From the City as a Commons to the Co-City: Insights from a Decade of Study and Practice

Professor Foster will offer an overview of the intellectual and practical path from working on issues of environmental justice to conceptualizing the idea of the urban commons and the city as a commons. Walking in the theoretical and methodological footsteps of Elinor Ostrom, Foster began thinking about urban settlements, land, parks, and other infrastructure as a shared resource on which communities depend and have been able to construct goods and services to meet their needs. The process of urban commoning, she found, was much more complex than in the natural resource context. Foster will discuss the “design principles” that she and her colleagues extracted from surveying projects in different cities around the world and how she has applied them in her work in different cities.

Wednesday, April 24, 2024
5 to 6 p.m. ET

Chase Community Center at Vermont Law and Graduate School and streaming live at: vermontlaw.edu/live.
This lecture is free and open to the public.
 

About the Speaker

Sheila R. Foster holds a joint appointment with the Georgetown Law School and the McCourt Public Policy School. Foster is well known for her articles and books on environmental justice, including From the Ground Up: Environmental Racism and the Rise of the Environmental Justice Movement (with Luke Cole) and The Law of Environmental Justice (with Michael Gerrard). Foster’s influential scholarship is published in top law journals like Yale, Berkeley, Harvard, Notre Dame and in books by NYU Press, MIT press, Cambridge University Press, and Oxford University Press.

Foster has worked with government agencies and public officials on a range of issues, including environmental justice and climate policy. She was the chair of the advisory committee of the Global Parliament of Mayors from 2017-2020 and is a member of the New York City Mayor's Panel on Climate Change where she co-chairs the workgroup on climate equity

Foster also co-directs LabGov, an international applied research project that has pioneered and nurtures the Co-City approach through experimentation, multi-sector collaboration, assessment and improvement. The Co-City approach is set forth in her award-winning MIT Press book, Co-Cities: Innovative Transitions toward Just and Self-Sustaining Communities (with Christian Iaione). LabGov projects applying the Co-City methodology include places as diverse as Harlem, New York; Baton Rouge, Louisiana; and Bologna, Italy.

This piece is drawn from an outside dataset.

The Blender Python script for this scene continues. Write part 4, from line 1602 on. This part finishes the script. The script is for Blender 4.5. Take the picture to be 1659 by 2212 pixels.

In the upcoming academic year (’23-’24), Foster will be a Visiting Professor at Columbia University’s Climate School.

 

About the Lecture Series

Norman Williams came to Vermont Law School in 1975, after a long and distinguished career in public service and teaching, particularly in the area of land use planning. Professor Williams played a key role in founding Vermont Law and Graduate School's Environmental Law Center. The Norman Williams Distinguished Lecture in Land Use Planning and the Law series is a gift of Frances Yates in memory of both Norman Williams and Anya '94 and Charles Yates '93.